Task objective:
Copy nothing but the lines below running from the line containing "Write a Godot" through the line containing "const CY := 623.5", both end lines included.

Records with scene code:

##############################

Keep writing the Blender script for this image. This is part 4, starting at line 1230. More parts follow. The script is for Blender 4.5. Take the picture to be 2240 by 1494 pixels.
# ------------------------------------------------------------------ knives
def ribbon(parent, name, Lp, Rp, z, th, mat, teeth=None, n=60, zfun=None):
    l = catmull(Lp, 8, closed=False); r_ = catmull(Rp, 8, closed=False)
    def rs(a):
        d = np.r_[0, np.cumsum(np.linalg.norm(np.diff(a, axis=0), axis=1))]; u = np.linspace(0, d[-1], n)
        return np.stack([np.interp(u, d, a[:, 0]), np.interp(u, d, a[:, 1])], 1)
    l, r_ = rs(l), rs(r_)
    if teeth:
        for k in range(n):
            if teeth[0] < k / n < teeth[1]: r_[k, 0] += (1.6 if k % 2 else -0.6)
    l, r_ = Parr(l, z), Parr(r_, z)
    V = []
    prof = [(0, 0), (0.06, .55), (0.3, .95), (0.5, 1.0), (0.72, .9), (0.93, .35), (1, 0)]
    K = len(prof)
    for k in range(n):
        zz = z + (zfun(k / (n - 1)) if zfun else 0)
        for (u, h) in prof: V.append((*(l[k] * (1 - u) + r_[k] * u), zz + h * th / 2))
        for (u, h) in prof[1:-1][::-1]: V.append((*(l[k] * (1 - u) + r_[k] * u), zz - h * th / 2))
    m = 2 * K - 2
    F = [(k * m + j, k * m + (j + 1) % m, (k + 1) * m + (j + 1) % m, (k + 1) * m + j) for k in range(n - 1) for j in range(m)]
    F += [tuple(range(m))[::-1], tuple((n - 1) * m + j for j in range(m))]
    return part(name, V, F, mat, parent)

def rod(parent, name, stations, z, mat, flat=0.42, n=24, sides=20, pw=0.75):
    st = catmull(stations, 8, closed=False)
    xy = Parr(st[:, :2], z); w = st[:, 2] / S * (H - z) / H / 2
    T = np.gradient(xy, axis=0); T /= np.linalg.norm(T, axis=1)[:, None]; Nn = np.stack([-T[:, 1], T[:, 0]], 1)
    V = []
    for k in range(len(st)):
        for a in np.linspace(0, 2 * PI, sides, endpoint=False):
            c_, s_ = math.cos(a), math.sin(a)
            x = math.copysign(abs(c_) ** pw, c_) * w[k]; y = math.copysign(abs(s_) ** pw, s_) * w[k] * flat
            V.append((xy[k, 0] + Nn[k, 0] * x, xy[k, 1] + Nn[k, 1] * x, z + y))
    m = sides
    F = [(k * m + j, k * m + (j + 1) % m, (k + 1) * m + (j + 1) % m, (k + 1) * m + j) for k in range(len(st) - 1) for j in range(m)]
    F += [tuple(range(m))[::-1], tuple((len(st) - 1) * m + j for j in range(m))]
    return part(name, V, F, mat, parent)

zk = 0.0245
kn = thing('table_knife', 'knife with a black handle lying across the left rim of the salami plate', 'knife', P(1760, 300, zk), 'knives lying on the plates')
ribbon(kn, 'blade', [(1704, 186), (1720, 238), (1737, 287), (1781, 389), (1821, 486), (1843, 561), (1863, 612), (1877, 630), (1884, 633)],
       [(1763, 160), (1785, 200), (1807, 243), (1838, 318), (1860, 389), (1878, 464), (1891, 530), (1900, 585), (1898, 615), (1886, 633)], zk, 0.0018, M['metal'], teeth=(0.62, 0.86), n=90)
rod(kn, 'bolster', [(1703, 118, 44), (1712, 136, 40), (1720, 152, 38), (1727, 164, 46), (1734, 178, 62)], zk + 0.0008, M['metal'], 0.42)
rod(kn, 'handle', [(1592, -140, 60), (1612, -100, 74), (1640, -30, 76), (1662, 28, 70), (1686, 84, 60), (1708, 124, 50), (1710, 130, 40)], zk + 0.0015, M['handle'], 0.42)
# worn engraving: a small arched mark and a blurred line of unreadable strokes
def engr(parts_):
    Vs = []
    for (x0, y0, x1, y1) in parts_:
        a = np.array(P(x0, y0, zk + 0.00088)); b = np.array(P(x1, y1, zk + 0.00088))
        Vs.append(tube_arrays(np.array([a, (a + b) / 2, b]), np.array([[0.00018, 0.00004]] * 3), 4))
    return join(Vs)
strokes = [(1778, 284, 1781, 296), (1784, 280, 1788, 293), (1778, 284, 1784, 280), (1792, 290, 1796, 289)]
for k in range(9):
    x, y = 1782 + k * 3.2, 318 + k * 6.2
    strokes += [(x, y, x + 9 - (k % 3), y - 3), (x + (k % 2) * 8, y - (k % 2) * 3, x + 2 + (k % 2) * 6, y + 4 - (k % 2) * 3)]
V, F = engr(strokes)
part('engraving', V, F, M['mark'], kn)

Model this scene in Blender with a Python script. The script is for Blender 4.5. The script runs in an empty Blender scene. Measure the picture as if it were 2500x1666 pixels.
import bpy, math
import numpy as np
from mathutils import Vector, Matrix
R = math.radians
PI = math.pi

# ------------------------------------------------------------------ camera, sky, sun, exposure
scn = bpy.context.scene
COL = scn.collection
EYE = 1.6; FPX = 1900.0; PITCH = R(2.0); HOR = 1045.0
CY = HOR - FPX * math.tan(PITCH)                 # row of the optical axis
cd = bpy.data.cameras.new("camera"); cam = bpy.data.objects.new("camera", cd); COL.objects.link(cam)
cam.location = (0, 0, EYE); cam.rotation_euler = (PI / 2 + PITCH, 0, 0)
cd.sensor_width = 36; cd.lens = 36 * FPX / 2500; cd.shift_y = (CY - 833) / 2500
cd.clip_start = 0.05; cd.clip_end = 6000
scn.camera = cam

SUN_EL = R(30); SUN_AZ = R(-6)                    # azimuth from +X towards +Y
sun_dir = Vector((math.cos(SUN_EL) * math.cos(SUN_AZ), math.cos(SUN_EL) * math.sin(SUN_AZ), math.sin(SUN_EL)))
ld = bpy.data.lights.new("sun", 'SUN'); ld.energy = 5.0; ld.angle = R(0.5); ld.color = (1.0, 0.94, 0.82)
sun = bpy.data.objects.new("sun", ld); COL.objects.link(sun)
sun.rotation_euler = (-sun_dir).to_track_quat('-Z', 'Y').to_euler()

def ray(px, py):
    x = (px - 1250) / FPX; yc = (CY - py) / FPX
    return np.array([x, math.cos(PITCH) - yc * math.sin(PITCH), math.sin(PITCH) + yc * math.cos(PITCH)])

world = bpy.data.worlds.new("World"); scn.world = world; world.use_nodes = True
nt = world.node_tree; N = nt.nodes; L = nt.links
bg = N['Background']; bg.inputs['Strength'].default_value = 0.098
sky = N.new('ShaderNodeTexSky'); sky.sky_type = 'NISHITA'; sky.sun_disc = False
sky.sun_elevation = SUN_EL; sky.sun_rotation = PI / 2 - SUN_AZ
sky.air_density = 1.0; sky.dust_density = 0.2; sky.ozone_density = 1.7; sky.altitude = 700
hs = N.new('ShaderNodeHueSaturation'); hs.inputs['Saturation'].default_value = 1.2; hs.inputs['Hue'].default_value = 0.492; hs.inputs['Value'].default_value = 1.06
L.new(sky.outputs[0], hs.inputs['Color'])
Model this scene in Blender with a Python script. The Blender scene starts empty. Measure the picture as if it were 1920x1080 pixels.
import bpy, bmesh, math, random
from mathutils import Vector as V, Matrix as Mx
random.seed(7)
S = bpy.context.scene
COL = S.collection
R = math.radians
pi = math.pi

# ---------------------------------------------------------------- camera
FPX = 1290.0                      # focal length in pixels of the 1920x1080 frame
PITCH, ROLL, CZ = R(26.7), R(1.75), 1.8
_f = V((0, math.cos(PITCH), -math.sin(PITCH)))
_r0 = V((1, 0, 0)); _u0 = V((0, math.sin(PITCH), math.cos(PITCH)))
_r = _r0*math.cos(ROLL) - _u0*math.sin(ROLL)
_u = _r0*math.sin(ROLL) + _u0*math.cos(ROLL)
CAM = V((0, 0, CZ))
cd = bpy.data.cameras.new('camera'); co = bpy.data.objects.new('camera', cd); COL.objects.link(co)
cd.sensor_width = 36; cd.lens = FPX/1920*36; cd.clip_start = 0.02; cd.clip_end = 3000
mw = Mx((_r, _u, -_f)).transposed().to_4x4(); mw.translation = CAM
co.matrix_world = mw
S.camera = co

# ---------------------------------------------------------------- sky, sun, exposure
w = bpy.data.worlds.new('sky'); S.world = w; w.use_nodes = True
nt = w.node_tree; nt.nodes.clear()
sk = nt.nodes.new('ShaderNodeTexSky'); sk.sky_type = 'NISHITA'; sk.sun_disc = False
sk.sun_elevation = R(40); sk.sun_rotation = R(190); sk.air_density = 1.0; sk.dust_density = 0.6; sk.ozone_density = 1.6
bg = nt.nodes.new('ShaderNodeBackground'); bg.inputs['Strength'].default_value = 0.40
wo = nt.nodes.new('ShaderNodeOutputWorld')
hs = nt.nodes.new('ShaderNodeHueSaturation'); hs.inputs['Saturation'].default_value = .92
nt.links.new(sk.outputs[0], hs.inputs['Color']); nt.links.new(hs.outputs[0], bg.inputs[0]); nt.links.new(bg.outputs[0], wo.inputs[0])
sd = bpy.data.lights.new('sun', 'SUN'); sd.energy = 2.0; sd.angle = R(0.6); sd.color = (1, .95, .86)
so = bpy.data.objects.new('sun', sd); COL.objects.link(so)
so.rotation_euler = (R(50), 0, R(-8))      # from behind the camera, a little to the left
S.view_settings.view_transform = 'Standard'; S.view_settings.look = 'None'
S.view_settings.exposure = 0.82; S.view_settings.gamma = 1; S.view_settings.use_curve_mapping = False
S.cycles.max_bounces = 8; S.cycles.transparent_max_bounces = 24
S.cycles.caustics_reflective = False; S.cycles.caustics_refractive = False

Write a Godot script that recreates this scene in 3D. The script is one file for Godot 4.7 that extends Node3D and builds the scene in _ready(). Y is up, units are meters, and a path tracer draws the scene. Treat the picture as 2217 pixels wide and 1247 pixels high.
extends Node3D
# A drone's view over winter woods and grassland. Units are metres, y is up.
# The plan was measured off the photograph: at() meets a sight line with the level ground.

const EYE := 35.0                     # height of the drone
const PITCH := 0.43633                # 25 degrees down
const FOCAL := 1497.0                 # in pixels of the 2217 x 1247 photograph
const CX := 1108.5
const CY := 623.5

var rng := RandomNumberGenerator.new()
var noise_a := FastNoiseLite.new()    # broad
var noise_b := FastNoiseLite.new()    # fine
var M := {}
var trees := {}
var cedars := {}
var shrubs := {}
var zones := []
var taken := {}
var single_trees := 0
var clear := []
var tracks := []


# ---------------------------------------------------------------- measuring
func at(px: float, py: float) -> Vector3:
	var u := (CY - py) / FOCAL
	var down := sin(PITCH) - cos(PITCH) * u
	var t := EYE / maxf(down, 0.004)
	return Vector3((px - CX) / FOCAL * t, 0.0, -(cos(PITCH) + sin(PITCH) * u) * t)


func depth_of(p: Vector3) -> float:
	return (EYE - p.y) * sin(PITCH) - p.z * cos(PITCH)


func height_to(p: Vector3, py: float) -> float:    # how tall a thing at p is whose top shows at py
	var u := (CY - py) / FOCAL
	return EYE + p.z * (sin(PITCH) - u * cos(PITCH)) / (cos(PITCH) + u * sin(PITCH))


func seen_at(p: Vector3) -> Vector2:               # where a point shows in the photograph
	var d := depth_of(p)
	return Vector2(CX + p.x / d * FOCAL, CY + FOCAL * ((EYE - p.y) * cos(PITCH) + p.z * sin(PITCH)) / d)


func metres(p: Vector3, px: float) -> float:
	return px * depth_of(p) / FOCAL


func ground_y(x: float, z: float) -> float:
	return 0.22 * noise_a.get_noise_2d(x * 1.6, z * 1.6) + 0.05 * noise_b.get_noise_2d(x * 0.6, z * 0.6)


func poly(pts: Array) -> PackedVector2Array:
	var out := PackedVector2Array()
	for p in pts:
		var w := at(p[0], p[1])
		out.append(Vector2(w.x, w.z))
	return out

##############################

Full output:
Write a Godot script that recreates this scene in 3D. The script is one file for Godot 4.7 that extends Node3D and builds the scene in _ready(). Y is up, units are meters, and a path tracer draws the scene. Treat the picture as 2217 pixels wide and 1247 pixels high.
extends Node3D
# A drone's view over winter woods and grassland. Units are metres, y is up.
# The plan was measured off the photograph: at() meets a sight line with the level ground.

const EYE := 35.0                     # height of the drone
const PITCH := 0.43633                # 25 degrees down
const FOCAL := 1497.0                 # in pixels of the 2217 x 1247 photograph
const CX := 1108.5
const CY := 623.5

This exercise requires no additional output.